Увлеченный сею горестною мыслью, я решил выйти из мрачного убежища, оставив жену и детей. Лучше перестать жить, нежели видеть страдания кровных — и не уметь облегчить их.
Едва только начало рассветать, пошел я, думая, что хищники, утомленные злодействами, еще покоятся и собирают новые силы к произведению еще ужаснейших. Но как удивился я, увидев вдали целый отряд оных — голод, томя их, отгонял сон от глаз. Завидя меня издали, бегли ко мне и увели за заставу. Когда же совершенно рассветало, взяли меня с собою во внутренность горящего града, водили по обгорелым домам в том намерении, чтоб я показал им богатейшие. Для них не столько были дороги обгорелые остатки сокровищ, сколько вещи, служащие к продовольствию или, лучше, к утолению смертельного глада. Они последний кусок отнимали изо рта у несчастных жителей, истязывая их в несказанных мучениях. Не довольствуясь сим, они принуждали их переносить на великое пространство огромные тяжести, каждый шаг сопровождая ударами. Оставалось одно только утешение:
Посреди жесткостей и мучений я вымышлял средства, коими бы можно было избежать сего адского тиранства. Притворяясь больным и немощным, я думал отклонить от себя их кары, но тем более воспламенил их неистовство. Окружа со всех сторон, они били меня, топтали, таскали дотоле, пока кровь моя не обагрила меня всего — утопая в оной, я не чувствовал уже почти ничего, кроме слов: «О русман, русман!»[83]
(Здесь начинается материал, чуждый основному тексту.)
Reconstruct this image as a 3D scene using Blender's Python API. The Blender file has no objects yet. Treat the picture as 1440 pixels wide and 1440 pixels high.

— зверским голосом произнесенных.Преклонившуся дню к вечеру мало-помалу начал я приходить в чувство — открыл глаза, приподнялся с земли, хотел идти; долго не мог собраться с мыслями и воскресить в памяти прискорбие оставленного мною семейства. Воображая наконец живо горестное положение оного, омылся слезами и побрел. Прибывши туда, где оставил жену мою с детьми, не нашел ничего, кроме дымящихся развалин и возметаемого ветром пепла. Вот минута, в которую жизнь воистину была несноснее смерти! Воображая их погибшими от меча или пламени, не надеялся более увидеть и, забывая усталость и боль, в отчаянии овладевших мною, покушался чрез Марьину Рощу удалиться от плачевных зрелищ.
Дошедши до Малых Мытищ, остановился. Все места наполнены были неприятелями; жителей же не видно было ни единого. Квартировавшая тут конница все наполнила ужасом. Гладные звери молотили хлеб по гумнам и диким криком своим оглашали места, тишине и миру посвященные. Не желая быть ими примеченным, робко удалился от мест, оскверненных стопами их, — продолжая путь свой чрез село Алексеевское. Вокруг церкви стояла артиллерия, не более шести орудий, до двух тысяч пехоты и немного конницы. Они, приметив меня, взяли и возвратили в Москву. Желание увидеться с женою и детьми становилось мечтою. Я втайне молился за них, прощался с ними навеки.